Y en la luna de miel en Porto Alegre fue todo tan maravilloso que durante ascensión al morro entre un atardecer muy anaranjado pensé rotundamente: Qué me importa la nada si existe esto. No sé quién fotografió a mi padre saliendo del Registro Civil el mediodía que nos casamos, pero lo que le falta a su encorvamiento tristón es una leyenda englobada igual que en las historietas: Ojalá que Huguito dure.

Y fue recién leyendo el insondable Mujeres que corren con los lobos de Clarissa Pinkola Estés, no hace más de cinco o seis años, que tanto Rosina como yo entendimos con qué clase de salvajismo había nacido ella: el de la niña-muchacha-mujer condenada a parir y defender su círculo-tesoro de profundísima nieve contra la barbarie ilustrada del machismo depredador.
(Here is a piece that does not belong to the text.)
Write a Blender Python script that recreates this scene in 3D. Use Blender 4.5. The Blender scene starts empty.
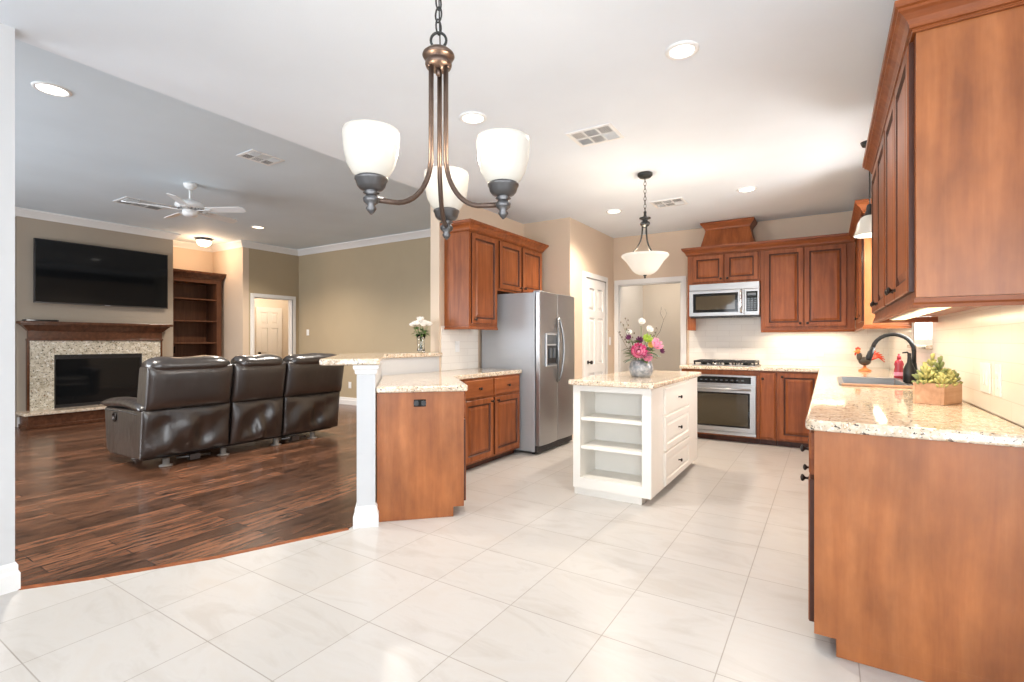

Los Esposos de hueso saben que lo que llamamos suerte jamás es una condecoración del azar y que a la hora de durar los de afuera son de palo en cualquier campo sacro. Y que las cicatrices y las culpas son de exclusiva responsabilidad de la casa.

Lo que me tranquiliza bastante, además, es que cuando escucho cantar a Sabina Porque siempre hubo clases y yo / no doy bien de marido / otra vez a perder un partido / sin tocar el balón, pienso: Yo lo empaté.

Creo que Rosina tuvo muchísima más paciencia que yo en estos treintaidós años, y los primeros en darme la razón serían nuestros hijos, Micaela y Nacho, aunque jamás podrían ser imparciales porque para los Giovanetti-Biagioni ella fue una madre, por lo menos hasta cierta altura de la vida y hablándolo en Darío, como se debe ser.

En la novela La indecente noche de Yemanjá, publicada en el 94, la retraté encuadrada en su profesión de Asistente Social, que ejerce a lo Kübler-Ross: Pero entre Rosina y Ma-Sa ya existía un arcoiris de complicidad más alto que cualquier palabra. La mujer era rubia y delgada, y al torcer levemente la cabeza lograba que sus ojos derramaran un verdor excluyente de toda vanidad. Miraba como los niños, los elegidos y los moribundos.


15 / SAÚL

Enseguida que la dictadura prohibió la subversión cultural de la revista Palabra nos propusimos contragolpear con una antología que titulamos Cuentos 75’ y que estaba integrada por textos de Saúl Ibargoyen, Tarik Carson, Manuel Márquez, Ariel Méndez y un servidor.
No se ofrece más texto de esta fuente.